Telluride Gallery: Gomez & Hutchison, Talk 9/20

Telluride Gallery: Gomez & Hutchison, Talk 9/20

The Telluride Gallery of Fine Art hosts a special community event, “Telluride Seasons,” on Thursday, September 20, 4-7 p.m. featuring long-time local painters, Bruce Gomez and Julee Hutchison, with both artists on hand.

Gomez,  Trout Lake

They are two peas, principally landscape painters, in the same pod, namely, the Telluride Gallery of Fine Art, now owned by Ashley Hayward and Michael Goldberg, however, Bruce Gomez was the very first artist  the gallery’s original owners, the Thompsons, signed for their stable when they opened on Main Street (130 East Colorado) back in 1985.

Gomez Landscape

Over the years, the Telluride Gallery has featured some of the best pastel artists in the world: Albert Handell, Ramon Kelly, Sally Strand, Carole Katchen, Deborah Bays, among them. Gomez’s style, however, is distinctive: He is a realist: what you see is generally what you get – and his signature shimmering surfaces are certainly enough to please the eye. However, squint and Gomez’s lush, layered pastels become a complex tapestry of abstract passages – parts of the sky, sections of mountains and water – with an Abstract Expressionist feel that, in the end, amount to gorgeous studies of color and light.

Gomez, Landscape Pathway

Entirely self-taught in the medium, Gomez has worked with pastels for about three decades. The creative process for the artist begins with a photograph. Next he plots the principle elements of the composition from photograph to paper, which he treats with sandpaper to create his velour surfaces. Gomez’ subject matter comes primarily from his travels throughout the western U.S., France, Italy, and England. He tends to feature Telluride, but also Moab, the Grand Canyon, Wyoming, Paris, Provence, and Tuscany.

Hutchison, Evening Reveal

Gomez paints and teaches out of his Denver studio. He, like Hutchison, regularly leads classes at Telluride’s Ah Haa School for the Arts,

For painter Julee Hutchison, the outdoors is a place of spiritual revery. Her paintings, however, do not tremble with religiosity, rather, they speak volumes about the complex nature of art about Nature in a very quiet, but very direct way: some images are playful; others, more introspective. Hudson River master George Inness famously said, “You must suggest to me reality. You can never show me reality.”

Hutchison to a “T.”

Hutchison, McKenzie Draw

Her impressionistic landscapes are postcards from the interior, reflecting not a landscape per se, but her attitude towards a particular landscape. Hutchison’s particular gift lies in an unerring ability to mold her passion for her surroundings into a reflection of private feelings and sensations, at their best – and her new images qualify – a synthesis of direct observation, memory and fantasy.
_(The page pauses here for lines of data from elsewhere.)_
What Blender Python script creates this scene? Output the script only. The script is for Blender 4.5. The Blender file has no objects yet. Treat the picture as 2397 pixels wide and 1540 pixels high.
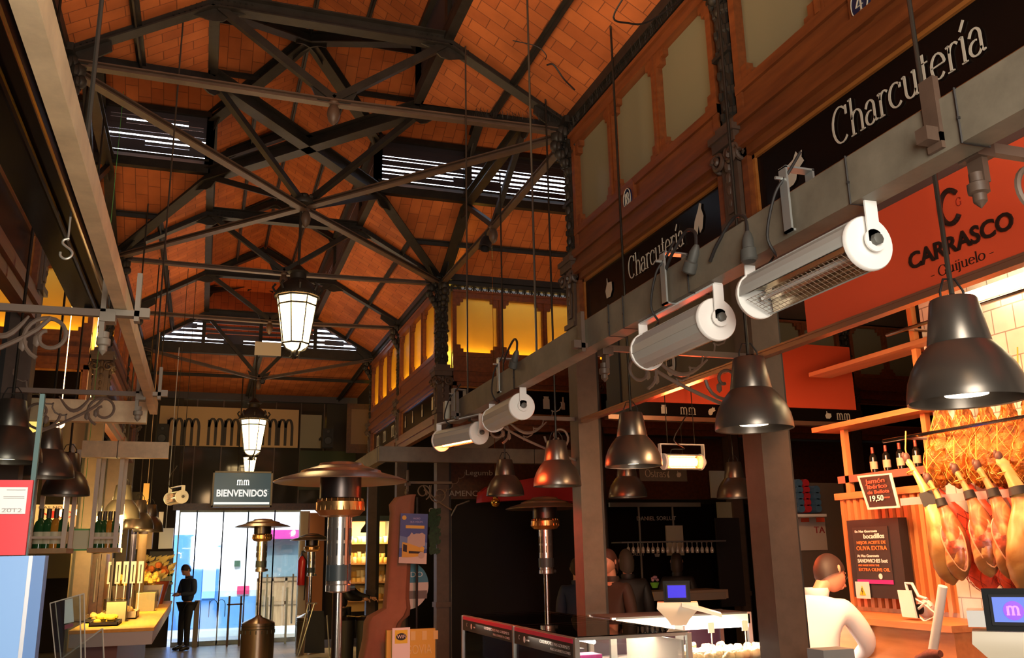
import bpy, bmesh, math, random
from math import pi, sin, cos, radians
from mathutils import Vector, Matrix
random.seed(7)
SC = bpy.context.scene
COL = SC.collection
# ------------------------------------------------------------------ camera
FPX = 2087.35
CAMP = Vector((0, 0, 1.65))
yaw, pitch, roll = radians(18.99463899), radians(14.20265985), radians(-1.12031594)
fwd = Vector((sin(yaw)*cos(pitch), cos(yaw)*cos(pitch), sin(pitch)))
rt = Vector((cos(yaw), -sin(yaw), 0)); up = rt.cross(fwd)
r2 = cos(roll)*rt + sin(roll)*up; u2 = -sin(roll)*rt + cos(roll)*up
cd = bpy.data.cameras.new('camera'); cam = bpy.data.objects.new('camera', cd); COL.objects.link(cam)
cam.matrix_world = Matrix(((r2.x, u2.x, -fwd.x, CAMP.x), (r2.y, u2.y, -fwd.y, CAMP.y), (r2.z, u2.z, -fwd.z, CAMP.z), (0, 0, 0, 1)))
cd.sensor_fit = 'HORIZONTAL'; cd.sensor_width = 36; cd.lens = FPX/2397*36; cd.clip_start = .05; cd.clip_end = 300
SC.camera = cam
# ------------------------------------------------------------------ colour, world, exposure
SC.view_settings.view_transform = 'Standard'; SC.view_settings.look = 'None'
SC.view_settings.gamma = 1; SC.view_settings.exposure = 0.0; SC.view_settings.use_curve_mapping = False
W = bpy.data.worlds.new('sky'); SC.world = W; W.use_nodes = True
_bg = W.node_tree.nodes['Background']; _bg.inputs[0].default_value = (.72, .84, 1, 1); _bg.inputs[1].default_value = 9
SC.cycles.max_bounces = 6; SC.cycles.transparent_max_bounces = 12; SC.cycles.sample_clamp_indirect = 4
SC.cycles.use_denoising = True; SC.cycles.caustics_reflective = False; SC.cycles.caustics_refractive = False

def light(name, kind, loc, energy, col, size=.3, sizey=None, aim=None, spot=None):
    l = bpy.data.lights.new(name, kind); l.energy = energy; l.color = col
    if kind == 'AREA':
        l.size = size
        if sizey: l.shape = 'RECTANGLE'; l.size_y = sizey
    else: l.shadow_soft_size = size
    if spot: l.spot_size = radians(spot); l.spot_blend = .7
    o = bpy.data.objects.new(name, l); COL.objects.link(o); o.location = loc
    if aim: o.rotation_euler = (Vector(aim)-Vector(loc)).to_track_quat('-Z', 'Y').to_euler()
    return o
WARM = (1, .62, .3); NEUT = (1, .88, .7); ORNG = (1, .40, .13)
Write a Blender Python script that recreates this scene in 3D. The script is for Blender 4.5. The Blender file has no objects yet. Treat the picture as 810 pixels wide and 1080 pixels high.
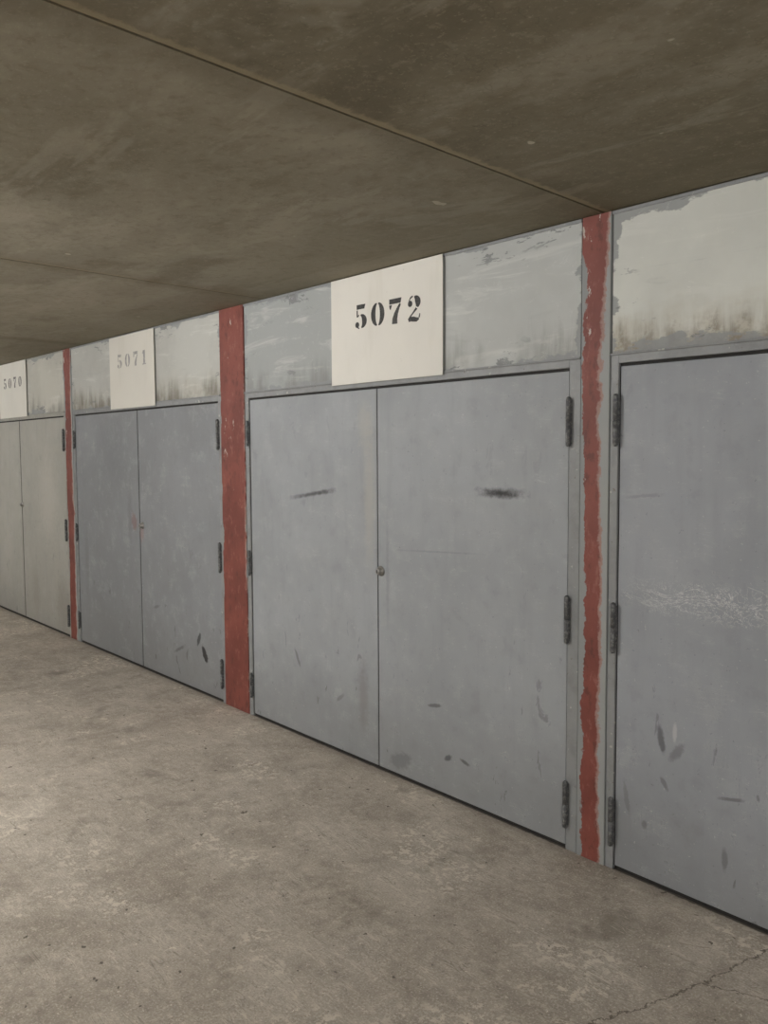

Hutchison is clearly partial to the Telluride area’s sweeping vistas, with valleys leading up to majestic mountains, crowned in sculptural clouds, and flashes of light on long, lonely roads light her fire.

Hutchison, Autumn Spectacular

In Hutchison’s world, snow, for example, is an exciting vehicle the artist uses to describe the many shades of white: in shade, white reads lavender, blue and violet. In direct sun, whiteness shimmers in yellows and pinks. Aspen groves provide wonderful excuses to explore the effects of warm and cool light.

Add it all up and Gomez and Hutchison’s “Telluride Seasons” becomes a tour de force of preternatural color and persistent light, subtle brushstrokes provide an internal architecture while yielding to color, and compositions that hover deliciously between representation and abstraction, object and image.